Poetry

Thursday, January 3, 2013

This Passage Will Make You Smarter


In the meanwhile there came along a single red ant on the hillside of the valley, evidently full of excitement, who either had dispatched his foe, or had not yet taken part in the battle; probably the latter, for he had lost none of his limbs; whose mother had charged him to return with his shield or upon it.  Or perchance he was some Achilles, who had nourished his wrath apart, and had not come to avenge or rescue his Patroclus.

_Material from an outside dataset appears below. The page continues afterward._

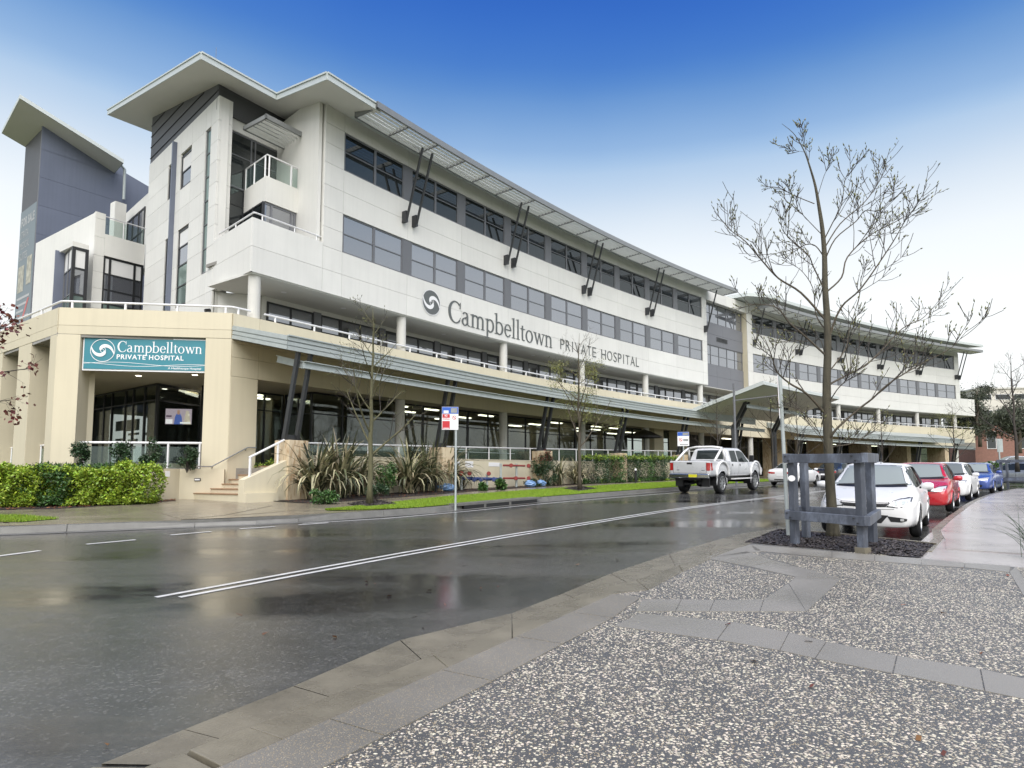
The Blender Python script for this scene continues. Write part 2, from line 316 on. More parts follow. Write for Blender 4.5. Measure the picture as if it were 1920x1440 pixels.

-from Henry David Thoreau’s Walden
This passage demonstrates how writers use allusions to establish tone and suggest analogies.  Thoreau might have just described the ant war from the perspective of a human observer; instead, he uses allusions to the Iliad and the Trojan War to suggest an analogy between the ant war and human warfare.  The first allusion, “whose mother had charged him to return with his shield or upon it” reminds the reader of the Spartan tradition of full commitment to battle; they were so committed that even mothers were unwilling to accept anything but full effort from their sons in battle.  The second allusion is to Achilles, “who had nourished his wrath apart” before joining the battle to avenge the killing of his friend Patroclus by Hector.  Using allusions, Thoreau elevates this ant war from a mundane, virtually microscopic battle to a great war of epic proportions.  At the same time he suggests that this battle of ants is no different from any warfare from human history; it always ends the same:  futile death and a battlefield littered with bodies.